Just thought I really ought to mention this, though; if you're planning to derive something else from this, beware.


There are many ways to generate license keys, but very few of those ways are truly secure. And it's a pity, because for companies, license keys have almost the same value as real cash.

Ideally, you would want your license keys to have the following properties:

  1. Only your company should be able to generate license keys for your products, even if someone completely reverse engineers your products (which WILL happen, I speak from experience). Obfuscating the algorithm or hiding an encryption key within your software is really out of the question if you are serious about controlling licensing. If your product is successful, someone will make a key generator in a matter of days from release.

  2. A license key should be useable on only one computer (or at least you should be able to control this very tightly)

  3. A license key should be short and easy to type or dictate over the phone. You don't want every customer calling the technical support because they don't understand if the key contains a "l" or a "1". Your support department would thank you for this, and you will have lower costs in this area.

So how do you solve these challenges ?

  1. The answer is simple but technically challenging: digital signatures using public key cryptography. Your license keys should be in fact signed "documents", containing some useful data, signed with your company's private key. The signatures should be part of the license key. The product should validate the license keys with the corresponding public key. This way, even if someone has full access to your product's logic, they cannot generate license keys because they don't have the private key. A license key would look like this: BASE32(CONCAT(DATA, PRIVATE_KEY_ENCRYPTED(HASH(DATA)))) The biggest challenge here is that the classical public key algorithms have large signature sizes. RSA512 has an 1024-bit signature. You don't want your license keys to have hundreds of characters. One of the most powerful approaches is to use elliptic curve cryptography (with careful implementations to avoid the existing patents). ECC keys are like 6 times shorter than RSA keys, for the same strength. You can further reduce the signature sizes using algorithms like the Schnorr digital signature algorithm (patent expired in 2008 - good :) )

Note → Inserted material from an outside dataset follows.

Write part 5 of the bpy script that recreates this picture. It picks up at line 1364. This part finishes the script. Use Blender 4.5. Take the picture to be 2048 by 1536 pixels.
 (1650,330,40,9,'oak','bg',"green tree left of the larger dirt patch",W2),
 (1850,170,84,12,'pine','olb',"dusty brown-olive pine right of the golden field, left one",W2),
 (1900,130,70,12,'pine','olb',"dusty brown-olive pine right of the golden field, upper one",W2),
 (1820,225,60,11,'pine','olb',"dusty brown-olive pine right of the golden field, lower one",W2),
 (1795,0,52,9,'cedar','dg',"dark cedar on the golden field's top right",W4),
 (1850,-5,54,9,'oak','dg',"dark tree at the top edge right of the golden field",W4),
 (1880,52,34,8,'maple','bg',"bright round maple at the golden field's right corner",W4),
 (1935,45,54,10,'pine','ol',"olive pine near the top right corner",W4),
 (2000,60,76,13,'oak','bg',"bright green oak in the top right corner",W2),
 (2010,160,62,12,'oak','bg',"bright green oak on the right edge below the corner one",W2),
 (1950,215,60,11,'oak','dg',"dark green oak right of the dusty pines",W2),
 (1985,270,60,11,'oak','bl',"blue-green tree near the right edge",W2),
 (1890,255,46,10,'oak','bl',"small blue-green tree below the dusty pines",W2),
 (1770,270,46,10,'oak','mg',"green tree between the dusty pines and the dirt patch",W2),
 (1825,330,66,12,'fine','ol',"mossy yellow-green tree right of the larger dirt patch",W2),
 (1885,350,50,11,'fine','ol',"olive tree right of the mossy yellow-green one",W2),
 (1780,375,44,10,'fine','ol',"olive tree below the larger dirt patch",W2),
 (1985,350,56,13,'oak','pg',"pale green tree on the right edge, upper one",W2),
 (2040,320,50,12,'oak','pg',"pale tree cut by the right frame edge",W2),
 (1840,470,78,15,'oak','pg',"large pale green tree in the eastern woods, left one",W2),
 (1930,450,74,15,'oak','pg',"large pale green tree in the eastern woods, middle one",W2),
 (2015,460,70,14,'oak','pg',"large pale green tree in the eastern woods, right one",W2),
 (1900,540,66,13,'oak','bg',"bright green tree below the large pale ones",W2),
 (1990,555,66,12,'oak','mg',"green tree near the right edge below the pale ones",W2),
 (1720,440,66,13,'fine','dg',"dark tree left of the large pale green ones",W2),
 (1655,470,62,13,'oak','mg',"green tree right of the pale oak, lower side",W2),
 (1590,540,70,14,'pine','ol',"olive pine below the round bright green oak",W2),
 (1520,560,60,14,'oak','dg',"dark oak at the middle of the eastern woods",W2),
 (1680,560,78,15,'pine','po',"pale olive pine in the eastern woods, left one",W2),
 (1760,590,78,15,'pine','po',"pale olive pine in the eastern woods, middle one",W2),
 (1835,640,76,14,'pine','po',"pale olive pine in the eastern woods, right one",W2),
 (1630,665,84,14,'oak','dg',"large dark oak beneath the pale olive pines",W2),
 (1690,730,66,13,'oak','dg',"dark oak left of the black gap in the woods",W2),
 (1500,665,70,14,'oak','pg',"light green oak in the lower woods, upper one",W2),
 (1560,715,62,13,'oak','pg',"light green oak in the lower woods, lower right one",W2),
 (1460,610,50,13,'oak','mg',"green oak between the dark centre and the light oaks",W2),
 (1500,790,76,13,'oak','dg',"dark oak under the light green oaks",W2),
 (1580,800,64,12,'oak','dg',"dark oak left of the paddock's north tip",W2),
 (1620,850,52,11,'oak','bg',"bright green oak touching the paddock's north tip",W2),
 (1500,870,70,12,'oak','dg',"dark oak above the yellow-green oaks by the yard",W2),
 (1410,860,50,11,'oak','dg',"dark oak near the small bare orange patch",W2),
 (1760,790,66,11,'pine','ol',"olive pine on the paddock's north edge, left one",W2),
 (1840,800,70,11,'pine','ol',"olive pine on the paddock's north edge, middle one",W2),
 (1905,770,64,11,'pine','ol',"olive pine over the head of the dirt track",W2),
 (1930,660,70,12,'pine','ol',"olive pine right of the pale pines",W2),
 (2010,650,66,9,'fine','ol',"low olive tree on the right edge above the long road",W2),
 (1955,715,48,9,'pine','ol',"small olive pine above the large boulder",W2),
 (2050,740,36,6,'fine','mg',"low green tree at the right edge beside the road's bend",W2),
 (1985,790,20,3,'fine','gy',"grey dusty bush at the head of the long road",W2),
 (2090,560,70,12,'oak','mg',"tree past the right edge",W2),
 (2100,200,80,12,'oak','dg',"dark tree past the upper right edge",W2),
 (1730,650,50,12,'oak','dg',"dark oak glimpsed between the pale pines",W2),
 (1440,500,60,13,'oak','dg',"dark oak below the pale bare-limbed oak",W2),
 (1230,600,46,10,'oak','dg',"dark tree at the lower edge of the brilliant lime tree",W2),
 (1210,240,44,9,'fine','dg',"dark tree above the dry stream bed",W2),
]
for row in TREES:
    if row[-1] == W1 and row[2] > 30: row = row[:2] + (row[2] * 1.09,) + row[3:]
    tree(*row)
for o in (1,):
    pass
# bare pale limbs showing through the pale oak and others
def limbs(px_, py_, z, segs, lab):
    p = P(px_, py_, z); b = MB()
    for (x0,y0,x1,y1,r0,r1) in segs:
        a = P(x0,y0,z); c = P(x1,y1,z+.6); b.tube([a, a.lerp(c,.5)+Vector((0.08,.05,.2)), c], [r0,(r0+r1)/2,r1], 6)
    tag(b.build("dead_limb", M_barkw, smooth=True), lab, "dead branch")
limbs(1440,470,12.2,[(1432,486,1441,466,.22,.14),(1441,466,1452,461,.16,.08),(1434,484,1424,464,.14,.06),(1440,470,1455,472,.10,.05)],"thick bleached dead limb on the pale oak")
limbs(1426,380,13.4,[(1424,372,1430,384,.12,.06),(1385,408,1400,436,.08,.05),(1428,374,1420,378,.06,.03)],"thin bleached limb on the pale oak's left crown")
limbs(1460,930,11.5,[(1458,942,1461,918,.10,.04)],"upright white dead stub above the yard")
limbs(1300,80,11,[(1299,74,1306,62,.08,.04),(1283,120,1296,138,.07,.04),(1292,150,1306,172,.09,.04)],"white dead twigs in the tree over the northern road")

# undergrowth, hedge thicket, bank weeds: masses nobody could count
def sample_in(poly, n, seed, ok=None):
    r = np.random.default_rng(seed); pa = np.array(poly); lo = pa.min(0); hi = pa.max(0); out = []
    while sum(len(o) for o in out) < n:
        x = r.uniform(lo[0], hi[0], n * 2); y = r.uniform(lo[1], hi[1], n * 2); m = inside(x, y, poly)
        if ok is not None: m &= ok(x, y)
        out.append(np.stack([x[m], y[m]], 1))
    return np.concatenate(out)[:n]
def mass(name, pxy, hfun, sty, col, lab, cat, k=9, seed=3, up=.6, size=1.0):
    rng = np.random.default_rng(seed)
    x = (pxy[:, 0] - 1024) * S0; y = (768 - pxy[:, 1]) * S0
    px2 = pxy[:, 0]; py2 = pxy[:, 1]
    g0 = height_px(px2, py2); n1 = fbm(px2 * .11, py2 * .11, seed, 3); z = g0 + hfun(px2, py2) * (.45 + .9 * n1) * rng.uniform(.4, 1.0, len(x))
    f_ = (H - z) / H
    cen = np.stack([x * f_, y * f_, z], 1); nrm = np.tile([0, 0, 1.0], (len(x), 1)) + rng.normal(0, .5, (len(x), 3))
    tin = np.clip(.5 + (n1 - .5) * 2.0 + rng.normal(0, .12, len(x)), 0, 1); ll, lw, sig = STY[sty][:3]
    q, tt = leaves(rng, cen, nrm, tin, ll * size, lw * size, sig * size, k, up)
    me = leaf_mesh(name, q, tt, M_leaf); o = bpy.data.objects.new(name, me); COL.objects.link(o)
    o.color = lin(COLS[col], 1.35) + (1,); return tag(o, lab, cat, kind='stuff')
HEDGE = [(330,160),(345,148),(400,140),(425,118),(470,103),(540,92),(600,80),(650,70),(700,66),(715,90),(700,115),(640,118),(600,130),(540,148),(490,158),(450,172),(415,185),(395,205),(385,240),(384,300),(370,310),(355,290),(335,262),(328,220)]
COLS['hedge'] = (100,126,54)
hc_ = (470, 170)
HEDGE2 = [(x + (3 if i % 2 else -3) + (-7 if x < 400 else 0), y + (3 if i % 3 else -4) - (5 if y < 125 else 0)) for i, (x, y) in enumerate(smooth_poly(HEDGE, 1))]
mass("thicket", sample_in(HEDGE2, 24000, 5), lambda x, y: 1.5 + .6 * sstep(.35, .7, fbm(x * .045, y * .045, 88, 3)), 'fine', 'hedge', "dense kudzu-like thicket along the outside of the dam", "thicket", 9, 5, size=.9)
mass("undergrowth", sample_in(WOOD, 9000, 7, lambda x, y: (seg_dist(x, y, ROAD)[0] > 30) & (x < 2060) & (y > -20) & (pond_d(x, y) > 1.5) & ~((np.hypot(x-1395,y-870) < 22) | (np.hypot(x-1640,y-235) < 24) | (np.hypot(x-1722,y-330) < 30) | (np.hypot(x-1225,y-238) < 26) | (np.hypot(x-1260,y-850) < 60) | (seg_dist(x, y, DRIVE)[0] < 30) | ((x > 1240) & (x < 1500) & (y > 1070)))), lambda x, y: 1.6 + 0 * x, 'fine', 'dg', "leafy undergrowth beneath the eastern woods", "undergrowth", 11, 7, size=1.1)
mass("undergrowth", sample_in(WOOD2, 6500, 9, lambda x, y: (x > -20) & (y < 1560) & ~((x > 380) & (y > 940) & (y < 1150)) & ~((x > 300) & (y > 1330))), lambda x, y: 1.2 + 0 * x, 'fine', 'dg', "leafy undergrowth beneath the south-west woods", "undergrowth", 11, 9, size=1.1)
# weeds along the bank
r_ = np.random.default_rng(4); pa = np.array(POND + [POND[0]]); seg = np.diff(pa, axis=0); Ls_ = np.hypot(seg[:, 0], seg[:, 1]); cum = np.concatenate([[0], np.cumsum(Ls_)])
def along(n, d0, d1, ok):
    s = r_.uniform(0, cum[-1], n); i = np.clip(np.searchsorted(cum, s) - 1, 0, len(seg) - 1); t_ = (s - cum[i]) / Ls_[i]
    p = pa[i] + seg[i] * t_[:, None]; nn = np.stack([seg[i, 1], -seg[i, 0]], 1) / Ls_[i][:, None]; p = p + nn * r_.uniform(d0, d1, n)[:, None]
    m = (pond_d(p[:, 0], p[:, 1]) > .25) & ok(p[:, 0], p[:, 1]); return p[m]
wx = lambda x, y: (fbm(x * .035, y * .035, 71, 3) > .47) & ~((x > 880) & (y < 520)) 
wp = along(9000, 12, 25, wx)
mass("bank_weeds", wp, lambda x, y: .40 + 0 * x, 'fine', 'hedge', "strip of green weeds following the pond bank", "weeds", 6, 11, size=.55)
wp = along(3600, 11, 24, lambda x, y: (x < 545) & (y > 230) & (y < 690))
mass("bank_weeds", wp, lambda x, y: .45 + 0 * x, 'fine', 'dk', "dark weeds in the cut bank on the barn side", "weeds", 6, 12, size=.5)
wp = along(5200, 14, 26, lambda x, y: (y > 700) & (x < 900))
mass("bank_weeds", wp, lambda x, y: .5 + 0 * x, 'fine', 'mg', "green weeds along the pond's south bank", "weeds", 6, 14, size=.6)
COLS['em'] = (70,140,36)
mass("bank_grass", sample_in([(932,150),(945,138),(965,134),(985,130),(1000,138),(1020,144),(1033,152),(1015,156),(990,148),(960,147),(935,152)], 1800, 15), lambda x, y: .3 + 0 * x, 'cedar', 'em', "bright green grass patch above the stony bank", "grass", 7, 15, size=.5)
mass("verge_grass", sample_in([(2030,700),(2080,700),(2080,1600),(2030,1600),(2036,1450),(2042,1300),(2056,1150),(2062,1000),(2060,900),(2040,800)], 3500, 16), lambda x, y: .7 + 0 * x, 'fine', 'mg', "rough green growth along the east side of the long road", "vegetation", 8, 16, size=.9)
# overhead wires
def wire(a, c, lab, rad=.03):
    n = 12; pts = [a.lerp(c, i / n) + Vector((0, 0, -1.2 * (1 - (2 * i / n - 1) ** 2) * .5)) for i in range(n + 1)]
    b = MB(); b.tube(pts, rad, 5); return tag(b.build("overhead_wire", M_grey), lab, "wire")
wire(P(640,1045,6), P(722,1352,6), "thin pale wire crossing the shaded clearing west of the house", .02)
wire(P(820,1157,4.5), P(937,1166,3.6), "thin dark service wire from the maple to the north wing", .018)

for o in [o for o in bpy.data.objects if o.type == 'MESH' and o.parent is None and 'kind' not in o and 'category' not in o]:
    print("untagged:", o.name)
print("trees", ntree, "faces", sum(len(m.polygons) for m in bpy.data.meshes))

  2. This is achievable by product activation (Windows is a good example). Basically, for a customer with a valid license key, you need to generate some "activation data" which is a signed message embedding the computer's hardware id as the signed data. This is usually done over the internet, but only ONCE: the product sends the license key and the computer hardware id to an activation server, and the activation server sends back the signed message (which can also be made short and easy to dictate over the phone). From that moment on, the product does not check the license key at startup, but the activation data, which needs the computer to be the same in order to validate (otherwise, the DATA would be different and the digital signature would not validate). Note that the activation data checking do not require verification over the Internet: it is sufficient to verify the digital signature of the activation data with the public key already embedded in the product.

  3. Well, just eliminate redundant characters like "1", "l", "0", "o" from your keys. Split the license key string into groups of characters.


Simple answer - No matter what scheme you use it can be cracked.

Don't punish honest customers with a system meant to prevent hackers, as hackers will crack it regardless.

A simple hashed code tied to their email or similar is probably good enough. Hardware based IDs always become an issue when people need to reinstall or update hardware.

Good thread on the issue: http://discuss.joelonsoftware.com/default.asp?biz.5.82298.34


When generating the key, don't forget to concatenate the version and build number to the string you calculate the hash on. That way there won't be a single key that unlocks all everything you ever released.

After you find some keys or patches floating in astalavista.box.sk you'll know that you succeeded in making something popular enough that somebody bothered to crack. Rejoice!